Youth mentor tries to rehab Detroit houses into place for kids to go

Denise Lomax calls herself Lady Grateful. Grateful she says, to be able to help kids in our community who have fallen through the cracks.

It started a few years ago when she found about 15 kids living in an abandoned house on Indiana Street in Detroit.

"This is the first house we started to board up," she said. "When we got here, (there were) no windows, no doors. But they were sleeping on dirty clothes, dirty carpet.
"That left a whole in my heart - and I knew I had to do something. That's how the safe haven was born."

Lomax is now taking on a massive mission. The District 7 community leader and youth mentor says she's purchased a total of five dilapidated homes on Indiana Street to create a safe loving place for kids to go.

With the help of volunteers and kids, they have started clearing out the structures - but more work clearly needs to be done. Her nonprofit Diamondz House of Care is collecting donations and asking people to help them transform each house.

Plans are in the works for an academic game house, a talent house, coffee house and resource center and daycare for children who have nowhere to go.

Kyra Carrol is an Eastern Michigan University student heard what Lomax was doing and wanted to be involved.

"As a kid I never had anybody come to me as a mentor and I think the opportunity to be that for someone is awesome," Carrol said. "I truly believe in her vision; I am all for it."

"This is going to be kitchen area, the juice bar because we want to teach kids about being healthy," Lomax said.

Lomax says some organizations have committed to helping to fund this project and she has used a lot of her own money to hire neighborhood kids to help renovate these houses.

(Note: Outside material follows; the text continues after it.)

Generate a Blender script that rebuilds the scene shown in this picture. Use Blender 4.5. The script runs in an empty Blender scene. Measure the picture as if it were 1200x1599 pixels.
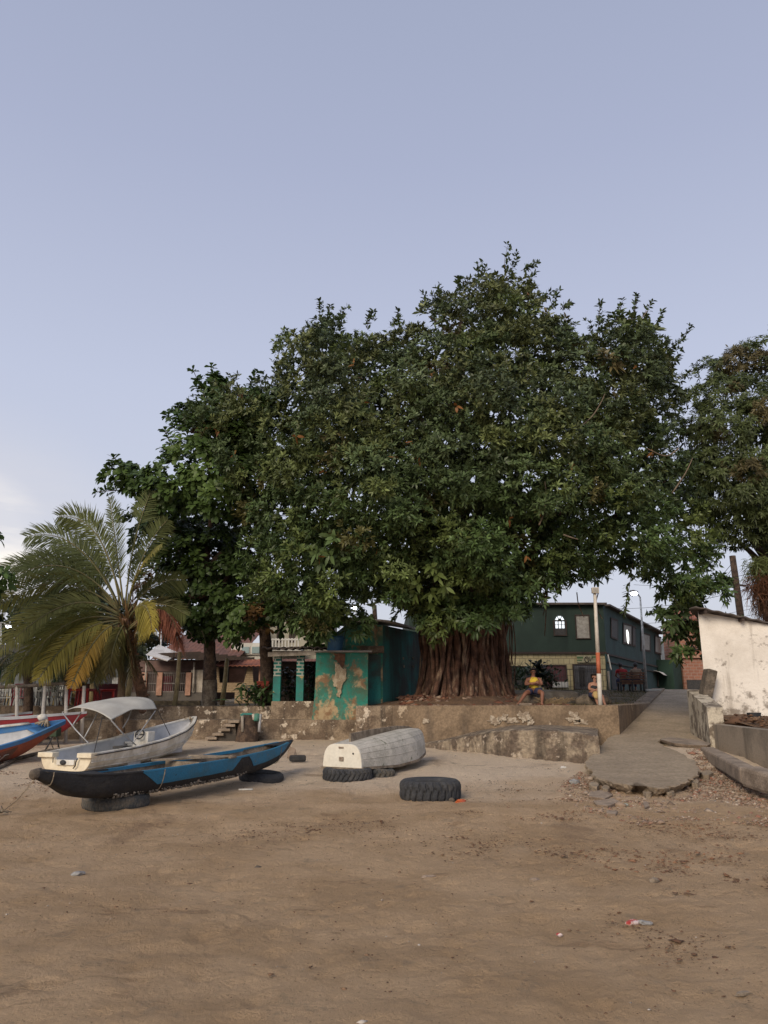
import bpy, bmesh, math, random
import numpy as np
from mathutils import Vector, Matrix, noise as mnoise
R = math.radians
random.seed(7); rng = np.random.default_rng(11)
S = bpy.context.scene
col = S.collection

# ------------------------------------------------------------------ camera
F = 1180.0; PITCH = R(13.8); EYE = 1.6
cd = bpy.data.cameras.new('camera'); cam = bpy.data.objects.new('camera', cd); col.objects.link(cam)
cd.sensor_fit = 'VERTICAL'; cd.sensor_height = 24.0; cd.lens = 24.0*F/1599.0
cd.clip_start = 0.1; cd.clip_end = 2000
cam.location = (0, 0, EYE); cam.rotation_euler = (R(90)+PITCH, 0, 0)
S.camera = cam
# ------------------------------------------------------------------ sky, sun, exposure
SUN_EL, SUN_AZ = R(30), R(206)       # azimuth clockwise from +Y: behind the camera, to the left
w = bpy.data.worlds.new('World'); S.world = w; w.use_nodes = True
nt = w.node_tree; nt.nodes.clear()
def N(nt, typ, **kw):
    n = nt.nodes.new(typ)
    for k, v in kw.items():
        if k == 'inp':
            for kk, vv in v.items(): n.inputs[kk].default_value = vv
        else: setattr(n, k, v)
    return n
L = nt.links.new
sky = N(nt, 'ShaderNodeTexSky'); sky.sky_type = 'NISHITA'; sky.sun_disc = False
sky.sun_elevation = SUN_EL; sky.sun_rotation = SUN_AZ; sky.air_density = 1.0; sky.dust_density = 2.0; sky.ozone_density = 2.5
tc = N(nt, 'ShaderNodeTexCoord')
sep = N(nt, 'ShaderNodeSeparateXYZ'); L(tc.outputs['Generated'], sep.inputs[0])
ramp = N(nt, 'ShaderNodeValToRGB'); e = ramp.color_ramp.elements
e[0].position = 0.0; e[0].color = (6.6, 6.6, 7.2, 1)
e[1].position = 0.95; e[1].color = (3.25, 3.75, 5.15, 1)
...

"They have to know they are appreciated for what they do," she said. "They have to know that this block is not just a place where you’re going to come and have fun, you are going to learn to build."

But now Lady Grateful is looking beyond helping hands. She knows she has a long way to go - but is hopeful with the help of her caring community and some generous contractors - Diamondz House of Care will continue to grow and one day her dream of developing this block will soon become a reality.

"If I can just get one person or one million people to donate $1 on Indiana Street," she said. "We would love it."